Nella nota, i vescovi fanno anche riferimento al Giubileo e al suo tema “Pellegrini di speranza“: “Il tema della speranza provoca in modo speciale il mondo dell’educazione e della scuola, luoghi in cui prendono forma le coscienze e gli orientamenti di vita e si pongono le basi delle future responsabilità”.

Quindi, ancora la Cei definisce gli insegnanti di religione dei “Testimoni di speranza”, perché “uniscono alla competenza professionale l’attenzione ai singoli alunni e alle loro domande più profonde”.

Il timore della Cei è che l’involuzione di adesioni all’ora settimanale di religione cattolica possa continuare anche nel prossimo anno scolastico: un processo favorito anche dalla crescita numerica di alunni stranieri, tra i quali figurano molti non cattolici, a differenza invece degli allievi italiani che continuano a ridursi a ritmo di oltre 100 mila l’anno.
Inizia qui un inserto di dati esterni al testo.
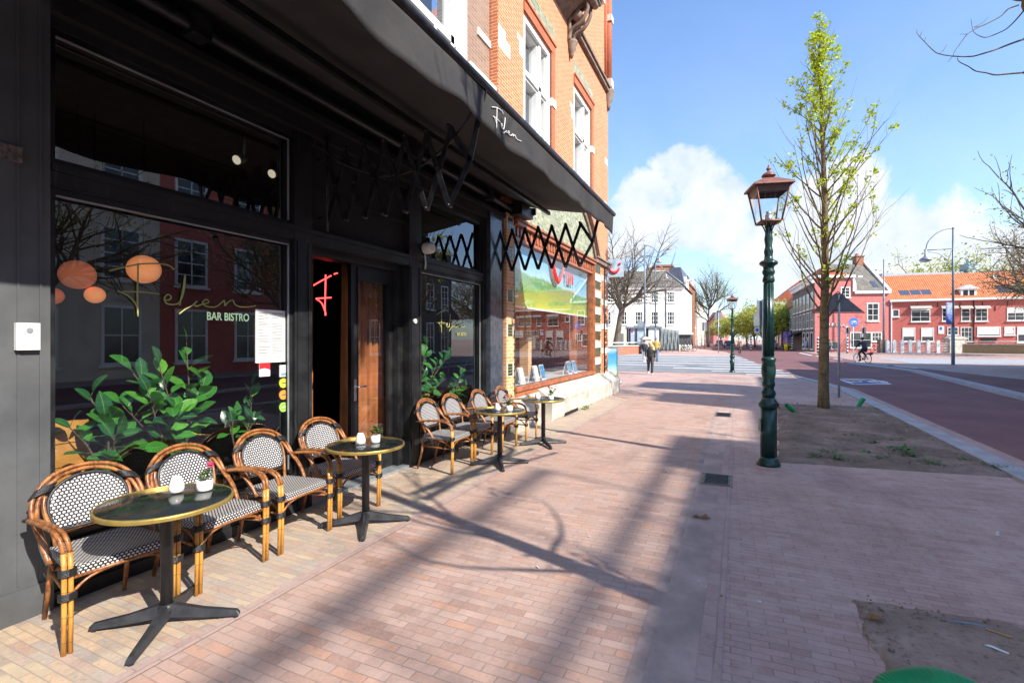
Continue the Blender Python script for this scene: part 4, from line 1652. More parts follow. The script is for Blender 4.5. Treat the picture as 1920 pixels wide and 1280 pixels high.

Il calo di alunni che si avvalgono della religione a scuola, come abbiamo avuto modo di scrivere esattamente un anno fa, si evidenza soprattutto negli istituti superiori dei grandi centri cittadini del Nord: la media nazionale di diniego allo svolgimento della religione cattolica (che non è catechesi, ha sottolineato più volte lo Snadir) si aggira infatti sul 15 per cento (cresce di anno in anno, basti pensare che nel 2010 stava sotto il 10 per cento), un dato per i vescovi preoccupante poichè corrisponde ad oltre un milione di allievi che quando c’è religione escono dall’aula.
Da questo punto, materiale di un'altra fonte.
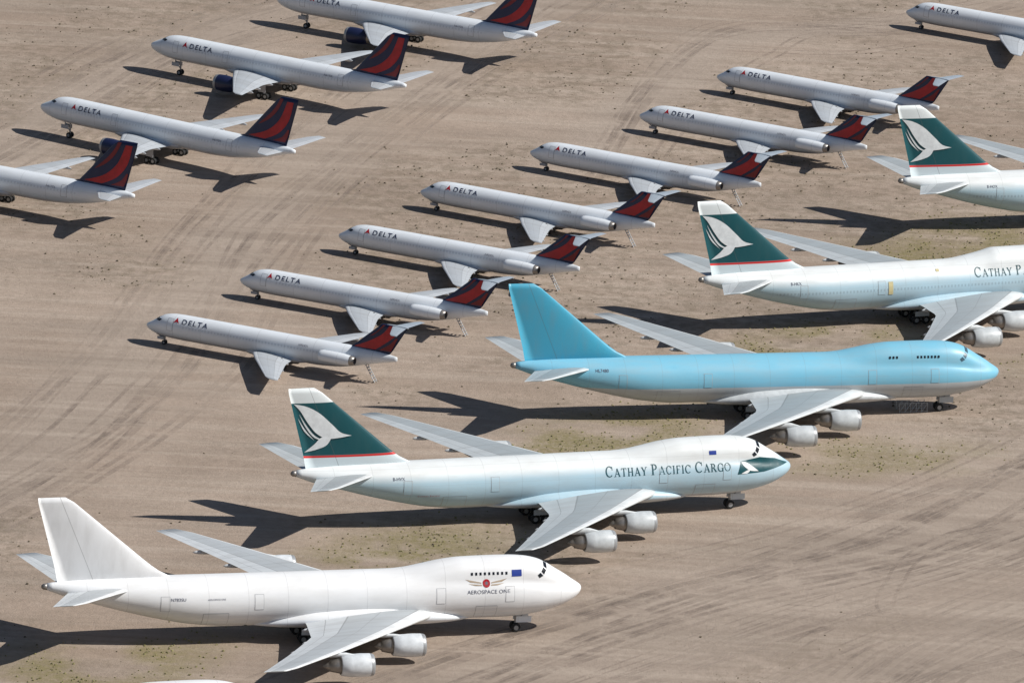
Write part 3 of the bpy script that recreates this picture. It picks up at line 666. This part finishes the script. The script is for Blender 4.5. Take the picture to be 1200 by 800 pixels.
def soil(name):
    g=G(name)
    tc=g.new('ShaderNodeTexCoord'); v=tc.outputs['Object']
    def att(n):
        q=g.new('ShaderNodeAttribute'); q.attribute_name=n; return q.outputs['Fac']
    n1=g.noise(v,0.018,5); n2=g.noise(v,0.13,6,rough=0.65); n3=g.noise(v,1.0,5,rough=0.75); n4=g.noise(v,0.42,5,rough=0.7)
    base=g.mix(g.rng(n1,0.38,0.62,0,1),(0.345,0.268,0.212),(0.425,0.338,0.273))
    base=g.mix(g.rng(n2,0.42,0.68,0,0.48),base,(0.285,0.222,0.175))
    base=g.mix(g.rng(n2,0.30,0.42,0.3,0),base,(0.48,0.392,0.32))
    base=g.mix(g.math('MULTIPLY',att('darksoil'),g.rng(n4,0.35,0.65,0.1,0.5)),base,(0.265,0.207,0.162))
    base=g.mix(g.math('MULTIPLY',att('lane'),0.6),base,(0.37,0.305,0.253))
    rot=-math.radians(62)
    s1=g.noise(v,1.0,5,(0.012,0.26,1),rot,0.65); s2=g.noise(v,1.0,4,(0.02,0.08,1),-math.radians(52),0.6); s3=g.noise(v,1.0,4,(0.02,0.8,1),-math.radians(67),0.6)
    base=g.mix(g.rng(s1,0.46,0.62,0,0.5),base,(0.475,0.395,0.325))
    base=g.mix(g.rng(s2,0.5,0.66,0,0.48),base,(0.27,0.217,0.175))
    base=g.mix(g.rng(s3,0.54,0.68,0,0.26),base,(0.24,0.19,0.15))
    base=g.mix(g.rng(n3,0.45,0.75,0,0.40),base,(0.205,0.162,0.125))
    sc=g.math('MULTIPLY',att('scrub'),g.rng(n4,0.44,0.6,0,1))
    base=g.mix(g.math('MULTIPLY',sc,0.5),base,(0.175,0.142,0.10))
    gr=g.math('MULTIPLY',att('grass'),g.rng(g.noise(v,0.9,6,rough=0.75),0.33,0.56,0.2,1))
    base=g.mix(g.math('MULTIPLY',gr,0.85),base,(0.215,0.185,0.085))
    bmp=g.math('ADD',n3,g.math('MULTIPLY',g.noise(v,3.2,4,rough=0.7),0.5))
    g.b.inputs['Specular IOR Level'].default_value=0.1
    return g.out(base,0.95,0,bmp,0.6,0.25)
me.materials.append(soil('desert_soil'))
gob=bpy.data.objects.new('ground',me); COL.objects.link(gob); gob['kind']='structure'; gob['label']='bare desert soil with tyre tracks and dry weeds'; gob['category']='ground'
def cr(pts,n=26):
    out=[];P=[pts[0]]+pts+[pts[-1]]
    for i in range(1,len(P)-2):
        for k in range(n):
            t=k/n;a,b,c,d=[np.array(P[i+j],float) for j in (-1,0,1,2)]
            out.append(0.5*((2*b)+(-a+c)*t+(2*a-5*b+4*c-d)*t*t+(-a+3*b-3*c+d)*t**3))
    return np.array(out)
V=[];Q=[];lev=0
def track(pts,off,w,gauge):
    global lev
    c=cr(pts); tg=np.gradient(c,axis=0); tg/=np.linalg.norm(tg,axis=1)[:,None]; nm=np.stack([-tg[:,1],tg[:,0]],1)
    wb=np.interp(np.arange(len(c)),np.linspace(0,len(c),7),np.random.normal(0,1.2,7))
    for s in (-gauge/2,gauge/2):
        z=0.004+0.001*(lev%9); lev+=1; b=len(V)
        for p,m,q in zip(c,nm,wb):
            for e in (-w/2,w/2):
                x,y=p+m*(off+s+e+q); V.append((x,y,z))
        for i in range(len(c)-1): Q.append((b+2*i,b+2*i+1,b+2*i+3,b+2*i+2))
for P_,spread,n in ((LB,11,9),(LC,26,15),(LA,12,8),(LE,24,13),(LD,10,4)):
    for k in range(n):
        jit=[(x+random.uniform(-3,3),y+random.uniform(-5,5)) for x,y in P_]
        track(jit,random.uniform(-spread,spread),random.choice((0.4,0.6,0.9,1.4)),random.choice((1.7,2.0,2.8,4.5)))
for cx,cy,r,a0,a1 in ((40,1075,38,-20,95),(95,1120,45,110,200),(40,1440,26,150,330)):
    track([(cx+r*math.cos(math.radians(a0+(a1-a0)*i/6)),cy+r*math.sin(math.radians(a0+(a1-a0)*i/6))) for i in range(7)],0,0.5,2.2)
trk=mkobj('tyre_tracks',V,Q,M['dark'],None,smooth=False); trk['kind']='structure'; trk['label']='faint curved tyre tracks pressed in the soil'; trk['category']='tracks'
trk.data.materials.clear()
g=G('pressed_soil'); tc=g.new('ShaderNodeTexCoord'); v=tc.outputs['Object']
n=g.noise(v,0.2,5,rough=0.7); n2=g.noise(v,0.03,3); col=g.mix(g.rng(n2,0.44,0.56,0,1),(0.26,0.205,0.168),(0.47,0.385,0.315))
g.out(col,0.95); tr=g.new('ShaderNodeBsdfTransparent'); mx=g.new('ShaderNodeMixShader')
g.link(g.rng(n,0.38,0.66,0.0,0.32),mx.inputs[0]); g.link(tr.outputs[0],mx.inputs[1]); g.link(g.b.outputs[0],mx.inputs[2]); g.link(mx.outputs[0],g.n['Material Output'].inputs[0])
trk.data.materials.append(g.m)
# ------------------------------------------------------------------ weeds
def tufts(name,P,S,mat,label):
    V=[];Fc=[]
    for (x,y),s in zip(P,S):
        b=len(V);k=5;a0=random.random()*6
        for i in range(k):
            a=a0+2*math.pi*i/k;r=s*(0.6+0.6*random.random()); V.append((x+r*math.cos(a),y+r*math.sin(a),-0.01))
        for i in range(k):
            a=a0+0.5+2*math.pi*i/k;r=s*(0.4+0.5*random.random()); V.append((x+r*math.cos(a),y+r*math.sin(a),s*(0.4+0.6*random.random())))
        V.append((x,y,s*(0.6+0.5*random.random())))
        for i in range(k):
            j=(i+1)%k; Fc.append((b+i,b+j,b+k+i)); Fc.append((b+j,b+k+j,b+k+i)); Fc.append((b+k+i,b+k+j,b+2*k))
    o=mkobj(name,V,Fc,mat,None,smooth=False); o['kind']='stuff'; o['label']=label; o['category']='weeds'
N=130000
px=np.random.uniform(-140,150,N);py=np.random.uniform(1010,1500,N)
lx=np.clip(((px+140)/0.8).astype(int)+30,0,nx-1);ly=np.clip(((py-1010)/1.5).astype(int)+28,0,ny-1)
dens=scrub[ly,lx]; gd=gmv[ly,lx]
k=np.random.rand(N)<(0.002+0.42*dens**1.6)*np.clip((fbm(px,py,5,77)-0.38)*3.5,0.03,1)
P=np.stack([px[k],py[k]],1); S=0.07+0.17*np.random.rand(len(P))**3
tufts('dry_weeds',P,S,plain('dry_weed_leaves',(0.16,0.13,0.085),0.9,var=0.45),'scattered dry grey brown weeds on the soil')
k=np.random.rand(N)<0.8*gd
P=np.stack([px[k],py[k]],1); S=0.08+0.13*np.random.rand(len(P))
tufts('yellow_grass',P,S,plain('yellow_green_grass',(0.22,0.20,0.085),0.9,var=0.35),'patches of yellow green grass between jets')
# ------------------------------------------------------------------ light, sky, camera
w=bpy.data.worlds.new('World'); scene.world=w; w.use_nodes=True; nt=w.node_tree
sky=nt.nodes.new('ShaderNodeTexSky'); sky.sky_type='NISHITA'; sky.sun_disc=False
sky.sun_elevation=math.radians(43.3); sky.sun_rotation=math.radians(98.7); sky.altitude=600
bg=nt.nodes['Background']; bg.inputs['Strength'].default_value=0.058; nt.links.new(sky.outputs[0],bg.inputs[0])
sd=bpy.data.lights.new('sun','SUN'); sd.energy=4.9; sd.angle=math.radians(0.5); sd.color=(1,0.97,0.92)
so=bpy.data.objects.new('sun',sd); COL.objects.link(so); so.rotation_euler=Vector((-1.049,0.16,-1)).to_track_quat('-Z','Y').to_euler(); so.location=(100,1000,200)
cd=bpy.data.cameras.new('camera'); co=bpy.data.objects.new('camera',cd); COL.objects.link(co)
cd.sensor_width=36; cd.lens=10638/1200*36; cd.clip_start=5; cd.clip_end=30000
dep=math.radians(15.507); ro=math.radians(2.919)
Fw=Vector((0,math.cos(dep),-math.sin(dep)));R=Vector((1,0,0));U=Vector((0,math.sin(dep),math.cos(dep)))
R2=R*math.cos(ro)+U*math.sin(ro);U2=-R*math.sin(ro)+U*math.cos(ro)
mt=Matrix((R2,U2,-Fw)).transposed().to_4x4(); mt.translation=(0,0,342.3); co.matrix_world=mt
scene.camera=co
scene.view_settings.view_transform='Standard'; scene.view_settings.look='None'; scene.view_settings.exposure=0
Il record per la scuola secondaria, soprattutto dei licei artistici dove quasi 3 studenti su 10 dicono ‘no’, appartiene a Torre Pellice, in provincia di Torino, dove si arriva a sfiorare il 90 per cento di studenti che non si avvalgono delle lezioni di religione e svolgono un’ora a settimana su contenuti di materie “alternative”.

A ben vedere, quello di Torre Pellice è un dato che si giustifica per la nota presenza in quella zona piemontese di minoranze di altre etnie o di altre religioni nel territorio, ma soprattutto della sede storica della comunità valdese. Poi va anche detto che al Nord l’alta presenza di cittadini immigrati contribuisce a tutto questo: non a caso, in Lombardia più di un alunno su cinque si avvale della possibilità di non seguire la religione cattolica a scuola.

Ma il disinteresse per la religione si riscontra pure in territori di Centro-Sud. Una località, in particolare: si tratta di Comiso, nel Ragusano, dove molti dei 30 mila abitanti credono in Maometto e non in Dio.

Si arriva al punto, almeno secondo il sito www.riforma.it, la scuola dell’Infanzia di Comiso detiene ben l’87,5 per cento di alunni che non si avvalgono dell’insegnamento della religione cattolica. È significativo che nella scuola dell’Infanzia Idria, su 48 bambini iscritti, addirittura 40 non sono di origine italiana: si tratta infatti di bimbi con genitori e nonni di origine musulmana. È il dato più alto in Italia a livello di scuola dell’Infanzia.